Phil Baroni Should Retire Before Becoming a Cautionary Tale

Back in 2009, I covered UFC 106 in Las Vegas for my previous employer. I don’t remember many specifics about the event. Looking back on the card, I remember that Josh Koscheck absolutely starched Anthony Johnson in the co-main event, while Forrest…

Back in 2009, I covered UFC 106 in Las Vegas for my previous employer. 

I don’t remember many specifics about the event. Looking back on the card, I remember that Josh Koscheck absolutely starched Anthony Johnson in the co-main event, while Forrest Griffin did just enough to earn a split-decision over the returning Tito Ortiz.

The card was supposed to be headlined by Brock Lesnar vs. Shane Carwin, but Lesnar pulled out due to a mysterious illness that would eventually spell the end of his days as an active fighter. 

Oh, and this was the event where Karo Parisyan went off the deep end, emotionally speaking, and was cut after pulling out of his fight with Dustin Hazelett. He was never the same again.

The one thing I’ll never forget from this event, though, was interviewing Phil Baroni prior to his fight with Amir Sadollah

Much like everyone else, I’d always enjoyed Baroni. His promotional work alongside Frank Shamrock building up their Strikeforce fight in 2007 was a thing of beauty, even if his career record of 10-7 (prior to the Shamrock fight) had already indicated that he wasn’t a top-level fighter or anything close to that. 

I talked to Baroni briefly, two days before his fight, and I cannot help but remember how difficult it was to understand what he was saying. I’d ask him a question, and he’d give me a long and winding answer that I couldn’t decipher.

I knew I’d have to go back and listen to my digital recording of the interview a few times before I was fully able to transcribe what Baroni was saying, and even then, I might not get it totally correct.

That was in 2009. Since then, Baroni has gone 2-6 for a total career record of 15-17.

But it isn’t just the record that concerns me. Take a look at this list of Baroni‘s losses since he returned to the UFC in 2009, and tell me what stands out:

Loss to Amir Sadollah by unanimous decision.
Loss to Brad Tavares by knockout, round 1.
Loss to Yoshiyuki Yoshida by unanimous decision.
Loss to Chris Holland by knockout, round 2.
Loss to Hayato Sakurai by unanimous decision.
Loss to Nobutatsu Suzuki by TKO, round 1.

Baroni‘s latest loss to Suzuki at One FC 9 is officially listed as due to TKO by injury, but that doesn’t really tell the whole story. Baroni injured his ankle, sure, but he was being absolutely blasted with strikes, much like he has been for the majority of his fights over the last six years. 

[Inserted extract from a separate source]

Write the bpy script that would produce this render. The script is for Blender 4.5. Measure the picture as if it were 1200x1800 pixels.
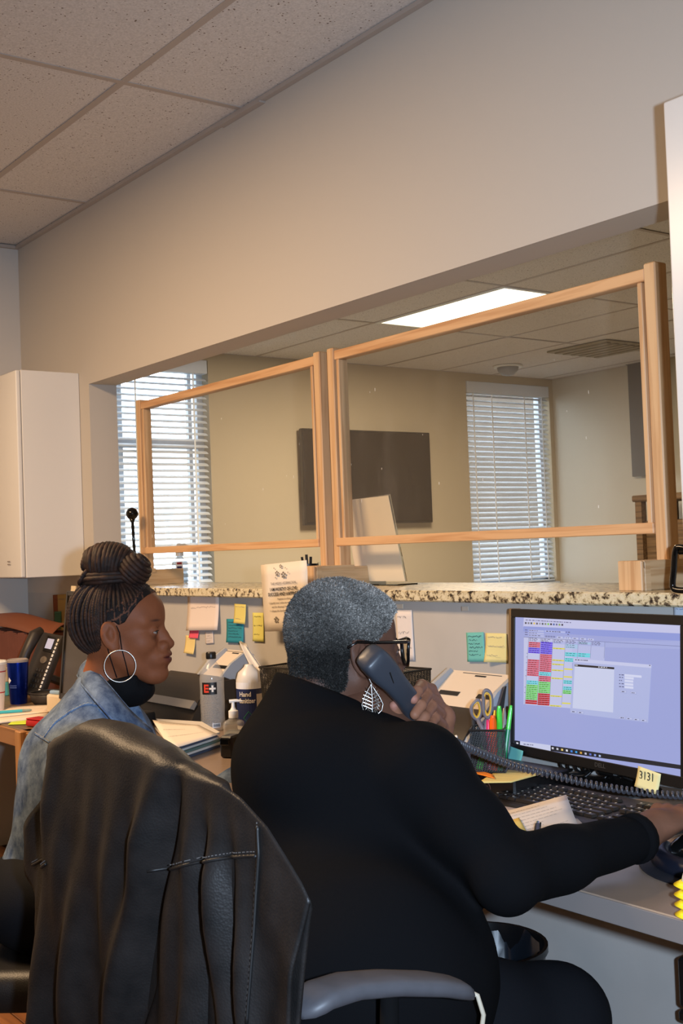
import bpy, bmesh, math, random
import numpy as np
from mathutils import Matrix, Vector, Euler
for o in list(bpy.data.objects): bpy.data.objects.remove(o)
S = bpy.context.scene
C = S.collection
random.seed(7); rng = np.random.default_rng(7)
PI = math.pi
# ------------------------------------------------------------------ camera
H = 1.29                       # eye height
F = 2079.406                   # focal length in photo pixels (frame 1200 x 1800)
R = np.array([[0.59375, 0.04674, 0.80329], [0.80379, 0.01173, -0.59480], [-0.03722, 0.99884, -0.03061]])
cd = bpy.data.cameras.new('camera'); cam = bpy.data.objects.new('camera', cd); C.objects.link(cam)
cd.sensor_fit = 'VERTICAL'; cd.sensor_height = 24.0; cd.lens = F * 24.0 / 1800.0
cd.clip_start = 0.05; cd.clip_end = 200
M4 = Matrix([list(R[0]) + [0], list(R[1]) + [0], list(R[2]) + [H], [0, 0, 0, 1]])
cam.matrix_world = M4
S.camera = cam
# ------------------------------------------------------------------ world, lights, exposure
S.view_settings.view_transform = 'Standard'; S.view_settings.look = 'None'
S.view_settings.gamma = 1.0; S.view_settings.use_curve_mapping = False
S.view_settings.exposure = 0.0
w = bpy.data.worlds.new('World'); S.world = w; w.use_nodes = True
bg = w.node_tree.nodes['Background']; bg.inputs[0].default_value = (0.66, 0.82, 1.0, 1); bg.inputs[1].default_value = 7.5
def area(name, loc, target, sx, sy, power, col, spread=180):
    l = bpy.data.lights.new(name, 'AREA'); l.shape = 'RECTANGLE'; l.size = sx; l.size_y = sy
    l.energy = power; l.color = col; l.spread = math.radians(spread)
    o = bpy.data.objects.new(name, l); C.objects.link(o); o.location = loc
    o.rotation_euler = (Vector(target) - Vector(loc)).to_track_quat('-Z', 'Y').to_euler()
    return o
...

There was a time when watching Baroni take five punches to deliver two giant ones was entertaining, when it didn’t fill me with dread or make me feel like I was doing something wrong by watching what’s unfolding on my television or computer screen.

Those days are over. 

When Chuck Liddell was forced into retirement by Dana White, we breathed a collective sigh of relief. We loved watching Liddell fight, but it became clear near the end that he’d taken too many punches over the course of his legendary career. His speech was slurred, and he collapsed under the weight of punches that would’ve made him smile and press forward five years before. 

Liddell had someone looking out for him. Baroni does not.

He doesn’t have a promoter that cares about him enough to tell him—for his own good—that it’s to stop fighting and find something else to do. All he has are promoters around the world that don’t give a damn what happens to him in the future. They don’t care if he ends up with severe head trauma from repeated blows to the head. They don’t care if he ends up needing a full-time nurse by the time he’s 50 years old because he cannot take care of himself any more. 

The only thing they care about is making a buck.

As long as Baroni has a name, terrible promoters will continue to use him, to send him to their cage or ring to get knocked out with no regard for the terrible act they are enabling. According to these tweets from Baroni, he’s nowhere close to figuring all of this out on his own:

Baroni says “it ain’t over until it’s over.” But the truth is that it’s been over since he fought Shamrock nearly six years ago—Baroni just doesn’t recognize it.

I’d like to say that maybe fight promotions around the world will stop enabling him at some point, but we all know that isn’t true. They don’t care about Baroni or his health or his future, and they’ll keep giving him a check to go out and get punched in the face until he’s been irreversibly damaged.